A Memorial Day Ride to Remember

Memories of the Future

By Jack Lewis, Photography by Jack Lewis, Malia Alyssa Lewis

Most years, I do something for veterans on Memorial Day weekend. The federal holiday honors our nation’s war dead (still stacking up), but this year was for family. A man should keep his family close.

Mine isn’t, so I picked up a K1600GT road warbler from South Sound BMW in Fife, Washington, and headed south toward Daughtergirl’s house in Oregon.

Around Joint Base Lewis-McChord, I eased up next to a Harley-Davidson Road King Classic, new enough to sport a paper license plate from Destination H-D, just across the freeway from SSBMW. Other than launching from the same town at about the same time, we were motonomically polarized. Alongside the internetworkable GT, this heck-for-leather Harley looked like the surrey with the fringe on top (and saints preserve me from ever strapping silver conchos across my ass), but we had the weekend in common. Also new bikes and sunny roads—and his pair of vintage, polished Corcoran jump boots said Memorial Day meant as much to him as anybody.

At a claimed 703 lbs. ready to ride, the “GT and a half” qualifies as a Big Damn Bike, but it’s as light on its feet as Fred Berry in his prime. Packing a couple hundred pounds less Wing loading than Honda’s sixer, the GT will cut a two-up U-turn tighter and more confidently than most bikes will solo.

In white livery, it also packs the presence of a cop bike. I found this out when I eased up on a Suzuki V-Strom around Vancouver, checking out the LD appurtenances and its rider’s grizzled pink Aero-stich. He immediately slowed and moved right, then glanced carefully over and finally waved. At the next exit, Kermit the Lunatic Adventurer demanded answers I was unqualified to deliver: “How would the six do for slaying continents twice a week?”

“Too easy for you,” I told the only guy to officially finish an Iron Butt Rally on a Honda Silver Wing, “and it doesn’t carry enough fuel.”

“How much?”

“’Bout 6 gallons, is all.”

He grinned, but I only clocked 32 mpg on my first tank.

Skimming over the Columbia River in light traffic, with rain on my windshield and plenty of gas in the tank, I fizzed straight on through Portland, out the south end and down to Newberg to hand-deliver a Mother’s Day present (late, as usual; call it “the personal touch”) and some European licorices to my stepdad Paul.

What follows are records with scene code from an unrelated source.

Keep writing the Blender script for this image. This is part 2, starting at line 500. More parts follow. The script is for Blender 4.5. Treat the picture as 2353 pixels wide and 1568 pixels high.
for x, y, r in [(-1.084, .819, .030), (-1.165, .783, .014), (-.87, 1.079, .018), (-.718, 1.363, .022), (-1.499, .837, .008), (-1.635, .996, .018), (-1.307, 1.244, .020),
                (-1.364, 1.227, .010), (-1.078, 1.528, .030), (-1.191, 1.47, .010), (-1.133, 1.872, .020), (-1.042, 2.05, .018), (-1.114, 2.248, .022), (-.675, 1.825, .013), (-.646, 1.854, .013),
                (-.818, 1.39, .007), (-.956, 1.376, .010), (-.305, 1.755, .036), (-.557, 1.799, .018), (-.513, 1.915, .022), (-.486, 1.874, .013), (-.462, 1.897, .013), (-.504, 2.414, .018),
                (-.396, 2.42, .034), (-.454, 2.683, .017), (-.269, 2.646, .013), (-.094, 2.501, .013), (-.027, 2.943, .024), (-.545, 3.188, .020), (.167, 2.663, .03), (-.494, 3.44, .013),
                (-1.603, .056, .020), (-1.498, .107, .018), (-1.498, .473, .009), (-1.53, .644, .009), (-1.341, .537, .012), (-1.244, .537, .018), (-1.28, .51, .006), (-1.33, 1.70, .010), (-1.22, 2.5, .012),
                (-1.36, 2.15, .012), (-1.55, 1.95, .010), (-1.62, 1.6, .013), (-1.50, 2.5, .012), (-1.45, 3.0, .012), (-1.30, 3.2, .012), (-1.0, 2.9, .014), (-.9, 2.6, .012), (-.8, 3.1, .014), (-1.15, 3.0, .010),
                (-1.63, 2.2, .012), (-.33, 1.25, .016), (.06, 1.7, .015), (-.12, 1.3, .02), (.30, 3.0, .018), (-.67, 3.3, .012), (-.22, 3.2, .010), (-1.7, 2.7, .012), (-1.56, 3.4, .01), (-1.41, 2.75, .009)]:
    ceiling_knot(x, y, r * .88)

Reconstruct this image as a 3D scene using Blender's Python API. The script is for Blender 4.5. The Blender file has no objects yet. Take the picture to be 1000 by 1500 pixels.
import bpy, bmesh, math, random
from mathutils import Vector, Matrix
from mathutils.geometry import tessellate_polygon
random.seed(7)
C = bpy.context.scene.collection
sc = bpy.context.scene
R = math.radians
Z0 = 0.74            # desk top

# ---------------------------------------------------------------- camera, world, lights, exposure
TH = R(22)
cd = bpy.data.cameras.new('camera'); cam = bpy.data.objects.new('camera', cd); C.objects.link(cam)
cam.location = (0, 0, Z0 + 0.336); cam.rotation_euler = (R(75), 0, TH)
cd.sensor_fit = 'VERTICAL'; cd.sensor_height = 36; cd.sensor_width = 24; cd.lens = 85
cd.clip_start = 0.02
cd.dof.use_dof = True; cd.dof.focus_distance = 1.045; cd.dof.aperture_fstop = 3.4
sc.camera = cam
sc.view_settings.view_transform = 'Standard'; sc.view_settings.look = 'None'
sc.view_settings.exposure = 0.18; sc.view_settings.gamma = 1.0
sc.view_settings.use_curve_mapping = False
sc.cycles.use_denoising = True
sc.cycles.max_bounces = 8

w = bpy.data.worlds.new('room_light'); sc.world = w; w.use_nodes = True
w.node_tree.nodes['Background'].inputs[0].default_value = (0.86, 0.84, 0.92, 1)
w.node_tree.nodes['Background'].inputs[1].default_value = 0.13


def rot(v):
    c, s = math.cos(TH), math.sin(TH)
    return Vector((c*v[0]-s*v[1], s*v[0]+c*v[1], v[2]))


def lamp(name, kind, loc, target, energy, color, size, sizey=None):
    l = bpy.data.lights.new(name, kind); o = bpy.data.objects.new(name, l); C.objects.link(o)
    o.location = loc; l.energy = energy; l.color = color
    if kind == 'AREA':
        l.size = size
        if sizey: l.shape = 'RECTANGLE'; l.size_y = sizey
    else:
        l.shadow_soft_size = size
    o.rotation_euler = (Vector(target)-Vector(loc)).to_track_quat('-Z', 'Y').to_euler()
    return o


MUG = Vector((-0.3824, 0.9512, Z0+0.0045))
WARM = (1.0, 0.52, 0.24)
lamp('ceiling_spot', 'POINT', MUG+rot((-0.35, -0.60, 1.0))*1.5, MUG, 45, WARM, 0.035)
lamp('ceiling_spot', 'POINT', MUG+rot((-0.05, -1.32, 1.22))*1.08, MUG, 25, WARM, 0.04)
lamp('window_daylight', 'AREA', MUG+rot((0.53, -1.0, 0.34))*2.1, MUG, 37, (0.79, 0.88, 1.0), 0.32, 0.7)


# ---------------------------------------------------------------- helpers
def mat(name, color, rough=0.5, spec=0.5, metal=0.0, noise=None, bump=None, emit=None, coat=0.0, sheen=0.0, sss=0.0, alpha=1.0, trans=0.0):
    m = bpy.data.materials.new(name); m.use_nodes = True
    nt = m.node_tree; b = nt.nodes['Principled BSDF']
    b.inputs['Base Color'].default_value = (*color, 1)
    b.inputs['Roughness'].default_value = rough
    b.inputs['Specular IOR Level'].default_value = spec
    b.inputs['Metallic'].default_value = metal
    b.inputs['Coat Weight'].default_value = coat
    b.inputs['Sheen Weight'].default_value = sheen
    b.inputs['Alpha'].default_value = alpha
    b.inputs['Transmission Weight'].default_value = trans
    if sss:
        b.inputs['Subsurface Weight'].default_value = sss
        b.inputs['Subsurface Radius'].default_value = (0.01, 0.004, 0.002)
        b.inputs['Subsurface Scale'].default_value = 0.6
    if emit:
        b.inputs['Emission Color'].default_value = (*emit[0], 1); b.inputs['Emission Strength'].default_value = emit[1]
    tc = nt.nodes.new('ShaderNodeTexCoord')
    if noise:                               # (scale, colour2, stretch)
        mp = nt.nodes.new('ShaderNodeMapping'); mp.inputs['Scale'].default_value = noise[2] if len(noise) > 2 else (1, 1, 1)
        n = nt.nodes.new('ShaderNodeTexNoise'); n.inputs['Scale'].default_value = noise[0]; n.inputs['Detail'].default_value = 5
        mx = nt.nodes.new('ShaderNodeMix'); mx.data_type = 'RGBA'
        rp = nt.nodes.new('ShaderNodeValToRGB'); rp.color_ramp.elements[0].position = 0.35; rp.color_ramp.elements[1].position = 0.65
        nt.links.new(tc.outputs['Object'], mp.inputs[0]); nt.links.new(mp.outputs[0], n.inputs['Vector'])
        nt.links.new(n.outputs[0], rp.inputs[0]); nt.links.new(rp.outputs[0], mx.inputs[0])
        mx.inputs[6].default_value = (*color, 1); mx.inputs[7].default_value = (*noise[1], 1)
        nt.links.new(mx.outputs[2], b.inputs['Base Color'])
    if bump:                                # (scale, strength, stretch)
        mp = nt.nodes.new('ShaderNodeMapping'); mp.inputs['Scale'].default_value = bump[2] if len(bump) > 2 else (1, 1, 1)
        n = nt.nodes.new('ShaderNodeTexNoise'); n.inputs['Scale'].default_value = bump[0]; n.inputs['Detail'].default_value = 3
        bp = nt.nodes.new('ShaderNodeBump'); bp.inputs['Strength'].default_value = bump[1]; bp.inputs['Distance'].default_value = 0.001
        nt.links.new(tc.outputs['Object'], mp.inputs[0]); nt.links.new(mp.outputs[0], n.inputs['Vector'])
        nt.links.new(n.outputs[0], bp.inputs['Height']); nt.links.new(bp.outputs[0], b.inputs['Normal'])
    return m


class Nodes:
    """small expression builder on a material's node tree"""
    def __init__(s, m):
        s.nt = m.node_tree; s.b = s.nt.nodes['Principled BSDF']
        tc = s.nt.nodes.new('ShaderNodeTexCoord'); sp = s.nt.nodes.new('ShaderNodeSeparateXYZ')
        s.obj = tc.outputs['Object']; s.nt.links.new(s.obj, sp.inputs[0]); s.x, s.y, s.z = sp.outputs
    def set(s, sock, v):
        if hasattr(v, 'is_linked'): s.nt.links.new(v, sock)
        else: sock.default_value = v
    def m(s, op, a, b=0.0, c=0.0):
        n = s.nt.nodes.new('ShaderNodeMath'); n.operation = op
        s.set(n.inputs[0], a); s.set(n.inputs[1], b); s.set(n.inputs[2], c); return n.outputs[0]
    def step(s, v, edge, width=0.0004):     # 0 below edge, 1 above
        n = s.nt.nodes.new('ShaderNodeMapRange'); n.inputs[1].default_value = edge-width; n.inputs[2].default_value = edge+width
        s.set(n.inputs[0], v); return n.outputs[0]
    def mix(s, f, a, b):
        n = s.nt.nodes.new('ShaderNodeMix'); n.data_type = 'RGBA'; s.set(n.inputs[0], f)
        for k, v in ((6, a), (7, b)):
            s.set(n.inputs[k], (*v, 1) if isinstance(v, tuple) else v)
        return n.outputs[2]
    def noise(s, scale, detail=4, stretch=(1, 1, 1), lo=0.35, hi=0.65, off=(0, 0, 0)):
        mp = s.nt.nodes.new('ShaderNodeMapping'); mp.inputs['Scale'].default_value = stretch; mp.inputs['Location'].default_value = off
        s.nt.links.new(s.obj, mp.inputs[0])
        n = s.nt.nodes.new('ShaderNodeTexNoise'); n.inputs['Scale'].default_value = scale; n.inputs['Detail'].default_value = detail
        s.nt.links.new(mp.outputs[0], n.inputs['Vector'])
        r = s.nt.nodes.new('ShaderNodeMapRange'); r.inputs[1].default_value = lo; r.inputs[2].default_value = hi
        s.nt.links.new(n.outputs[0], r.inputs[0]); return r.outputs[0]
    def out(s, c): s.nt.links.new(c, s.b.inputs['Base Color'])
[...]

I’m steadily bribing him in the hopes that he’ll show me how to rebuild the tranny on my R69S, a real BMW. Seriously: six cylinders? That’s three whole motorcycles’ worth!

Sure makes the road easier, though.

Back to Portland, then, where Daughtergirl graciously moved to the sofa in deference to her old man’s old back. My kid is everything, and not just to me: Teamster, motorcyclist, student, activist, caretaker. Her walls are asplash with protest posters the way a toddler’s bed overflows with stuffed toys, but her friends seem kind and there is real laughter in that house. A father couldn’t ask for more.

Well, maybe one thing more. With four college women in a one-bath house, one wakes early or pees in the backyard, but what a feast they laid on that night! For someone’s birthday, skirt steak from the corner carniceria joined asparagus, pineapple, onions and yams on the grill, backstopped by zucchini fritters, barbecued chicken and chocolate cake. I sure don’t remember eating like that when I was in college, walking to school through the snow, uphill, both ways...

Maybe it’s just that I couldn’t cook worth a damn.

Today’s collegians even have microbrews, which may salve the sting of not having much of an economy to graduate into.